Emit the entire listing verbatim.

> _DATA LINES_
++++++++

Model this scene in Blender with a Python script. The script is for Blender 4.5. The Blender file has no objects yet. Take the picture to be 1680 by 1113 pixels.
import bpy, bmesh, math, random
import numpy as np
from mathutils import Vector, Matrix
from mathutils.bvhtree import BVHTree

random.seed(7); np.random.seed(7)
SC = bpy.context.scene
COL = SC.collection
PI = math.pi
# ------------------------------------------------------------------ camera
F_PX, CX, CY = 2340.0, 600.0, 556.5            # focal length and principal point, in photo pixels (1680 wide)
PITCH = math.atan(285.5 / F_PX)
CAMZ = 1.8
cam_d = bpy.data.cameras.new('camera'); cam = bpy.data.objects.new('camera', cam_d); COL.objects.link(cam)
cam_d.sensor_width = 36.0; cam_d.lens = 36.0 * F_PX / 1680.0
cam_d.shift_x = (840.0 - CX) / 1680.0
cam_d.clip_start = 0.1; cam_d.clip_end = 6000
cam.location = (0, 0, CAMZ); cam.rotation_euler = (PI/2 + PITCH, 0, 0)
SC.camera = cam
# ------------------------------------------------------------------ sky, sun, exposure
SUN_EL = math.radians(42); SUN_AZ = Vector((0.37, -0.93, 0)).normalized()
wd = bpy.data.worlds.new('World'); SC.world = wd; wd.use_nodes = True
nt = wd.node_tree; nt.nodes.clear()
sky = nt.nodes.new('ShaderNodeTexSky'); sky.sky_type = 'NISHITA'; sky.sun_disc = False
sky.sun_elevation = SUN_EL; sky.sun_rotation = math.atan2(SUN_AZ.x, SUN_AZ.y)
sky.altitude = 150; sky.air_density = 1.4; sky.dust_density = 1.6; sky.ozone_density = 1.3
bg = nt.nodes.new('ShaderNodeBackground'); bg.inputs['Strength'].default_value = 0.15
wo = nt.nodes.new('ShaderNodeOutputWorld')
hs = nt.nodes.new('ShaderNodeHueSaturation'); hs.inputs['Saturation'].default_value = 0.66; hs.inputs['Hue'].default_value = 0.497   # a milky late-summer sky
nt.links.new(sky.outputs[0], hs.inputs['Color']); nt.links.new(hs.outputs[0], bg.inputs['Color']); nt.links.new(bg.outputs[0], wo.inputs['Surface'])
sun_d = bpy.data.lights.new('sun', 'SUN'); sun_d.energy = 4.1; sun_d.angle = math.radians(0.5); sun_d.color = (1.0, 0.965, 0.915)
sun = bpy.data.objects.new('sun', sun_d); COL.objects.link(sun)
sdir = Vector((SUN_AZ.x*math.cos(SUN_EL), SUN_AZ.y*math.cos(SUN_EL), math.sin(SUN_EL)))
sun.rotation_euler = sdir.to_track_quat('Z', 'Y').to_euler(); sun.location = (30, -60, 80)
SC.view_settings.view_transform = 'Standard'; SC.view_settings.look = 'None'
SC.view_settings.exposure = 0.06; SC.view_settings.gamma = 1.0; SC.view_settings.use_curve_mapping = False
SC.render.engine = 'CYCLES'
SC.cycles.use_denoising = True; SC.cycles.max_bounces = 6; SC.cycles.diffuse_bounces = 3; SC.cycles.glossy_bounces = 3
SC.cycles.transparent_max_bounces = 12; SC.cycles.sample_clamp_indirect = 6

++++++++

> _RIGHT ANSWER_
Model this scene in Blender with a Python script. The script is for Blender 4.5. The Blender file has no objects yet. Take the picture to be 1680 by 1113 pixels.
import bpy, bmesh, math, random
import numpy as np
from mathutils import Vector, Matrix
from mathutils.bvhtree import BVHTree

random.seed(7); np.random.seed(7)
SC = bpy.context.scene
COL = SC.collection
PI = math.pi
# ------------------------------------------------------------------ camera
F_PX, CX, CY = 2340.0, 600.0, 556.5            # focal length and principal point, in photo pixels (1680 wide)
PITCH = math.atan(285.5 / F_PX)
CAMZ = 1.8
cam_d = bpy.data.cameras.new('camera'); cam = bpy.data.objects.new('camera', cam_d); COL.objects.link(cam)
cam_d.sensor_width = 36.0; cam_d.lens = 36.0 * F_PX / 1680.0
cam_d.shift_x = (840.0 - CX) / 1680.0
cam_d.clip_start = 0.1; cam_d.clip_end = 6000
cam.location = (0, 0, CAMZ); cam.rotation_euler = (PI/2 + PITCH, 0, 0)
SC.camera = cam
# ------------------------------------------------------------------ sky, sun, exposure
SUN_EL = math.radians(42); SUN_AZ = Vector((0.37, -0.93, 0)).normalized()
wd = bpy.data.worlds.new('World'); SC.world = wd; wd.use_nodes = True
nt = wd.node_tree; nt.nodes.clear()
sky = nt.nodes.new('ShaderNodeTexSky'); sky.sky_type = 'NISHITA'; sky.sun_disc = False
sky.sun_elevation = SUN_EL; sky.sun_rotation = math.atan2(SUN_AZ.x, SUN_AZ.y)
sky.altitude = 150; sky.air_density = 1.4; sky.dust_density = 1.6; sky.ozone_density = 1.3
bg = nt.nodes.new('ShaderNodeBackground'); bg.inputs['Strength'].default_value = 0.15
wo = nt.nodes.new('ShaderNodeOutputWorld')
hs = nt.nodes.new('ShaderNodeHueSaturation'); hs.inputs['Saturation'].default_value = 0.66; hs.inputs['Hue'].default_value = 0.497   # a milky late-summer sky
nt.links.new(sky.outputs[0], hs.inputs['Color']); nt.links.new(hs.outputs[0], bg.inputs['Color']); nt.links.new(bg.outputs[0], wo.inputs['Surface'])
sun_d = bpy.data.lights.new('sun', 'SUN'); sun_d.energy = 4.1; sun_d.angle = math.radians(0.5); sun_d.color = (1.0, 0.965, 0.915)
sun = bpy.data.objects.new('sun', sun_d); COL.objects.link(sun)
sdir = Vector((SUN_AZ.x*math.cos(SUN_EL), SUN_AZ.y*math.cos(SUN_EL), math.sin(SUN_EL)))
sun.rotation_euler = sdir.to_track_quat('Z', 'Y').to_euler(); sun.location = (30, -60, 80)
SC.view_settings.view_transform = 'Standard'; SC.view_settings.look = 'None'
SC.view_settings.exposure = 0.06; SC.view_settings.gamma = 1.0; SC.view_settings.use_curve_mapping = False
SC.render.engine = 'CYCLES'
SC.cycles.use_denoising = True; SC.cycles.max_bounces = 6; SC.cycles.diffuse_bounces = 3; SC.cycles.glossy_bounces = 3
SC.cycles.transparent_max_bounces = 12; SC.cycles.sample_clamp_indirect = 6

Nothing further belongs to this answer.